Reproducing innovation in sports journalism
Some super-nerdy thoughts on the industry based in organizational sociology
Programming note: We’re early this week and next week for the holidays.
A warning from the jump: This one’s getting real nerdy real fast.
I’ve been revisiting a bunch of my organizational sociology readings from grad school recently. It’s something I hope to do more of in 2025, going back to these concepts and theories to help understand what’s happened to sports journalism in the digital and social media age and paths forward for the profession.
I was re-reading parts of “Organizations and Organizing” by W. Richard Scott and Grant Davis and this quote, from Howard Aldrich’s work, jumped out at me:
Reproducer organizations are defined as those organizations started in an established population whose routines and competencies vary only minimally, if at all, from those of existing organizations. They bring little or no incremental knowledge to the populations they enter, organizing the same activities in the same ways as their predecessors. Innovative organizations, by contrast, are those organizations started by entrepreneurs whose routines and competencies vary significantly from those of existing organizations.
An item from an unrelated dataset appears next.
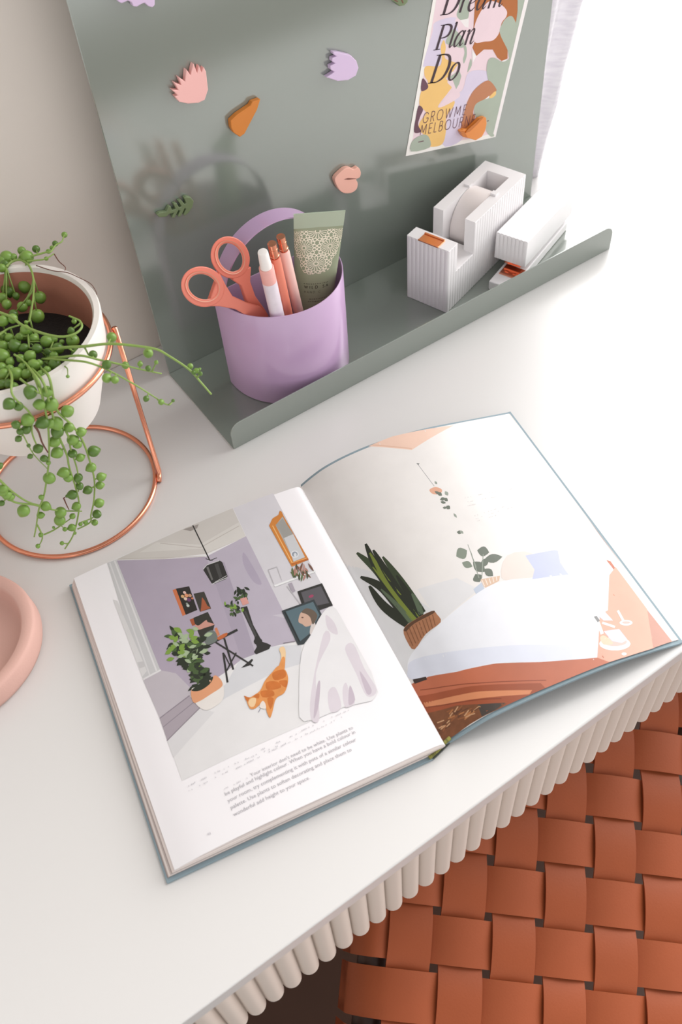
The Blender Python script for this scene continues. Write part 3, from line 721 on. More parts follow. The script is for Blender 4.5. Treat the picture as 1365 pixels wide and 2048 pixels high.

As always, I process ideas like this through the lens of sports journalism and sports media. And it got me thinking about whether or not there have been any truly innovative organizations in sports journalism in the past 20 years.
And at first glance, I don’t think there are. Not in the way that Aldrich defines innovative. There has not been a paradigm shift in how sports journalism in a way that the routines and competencies are very different than those that came before it. There have been changes, of course. But one thing that I’ve consistently found in my research and reading is that through all the technological innovations, the job of sports journalism has remained basically the same for 100 years. There was a game last night. Who won and why?
That paragraph from Aldrich is very similar to the idea of competence destroying and competence enhancing technologies, another concept from organizational sociology, this one from Philip Anderson and Michael Tushman.
I told you we were getting super nerdy this week.
Anyway, a competence-enhancing change is an incremental improvement in the way things are done. It enhances the current business structure and the companies that are the leaders in this industry. HDTV would be an example—it’s an order-of-magnitude improvement, but it is not something completely new. A competence-destroying technology is something that is completely new. It’s not just a new product or an improvement, it’s one that completely destroys the old way of doing business. It’s a complete paradigm shift. It changes everything.
A true competence-destroying technology is rare. There are usually a handful in the life of an industry. When a competence-destroying technology comes about, it leads to a time of great upheaval in an industry, and organizations regroup and change and try to adapt to this new technology. After that time of upheaval, things steady out.
Again, it’s easy to say that the internet is an example of this.
For a technology to be truly competence-destroying, it must make the old way of doing business obsolete. In one of their examples, the skills needed to work on a diesel locomotive are completely different than the skills needed for a steam locomotive.
Again, I think about this through the lens of sports journalism. It’s easy to say that the internet has been a competence-destroying technology. It disrupted the world, right? But if the skills needed to be a print news reporter are not that much different than the skills needed to be a digital news reporter, has this really been an example of a competence-destroying technology?
If anything, I think the invention of HTML and the graphical web is a competence-destroying technology. You could make an argument that the iPhone was as much a competence-destroying technology than anything .
But I think this all matters, because understanding how technology has really changed our industry can help us find a better path forward.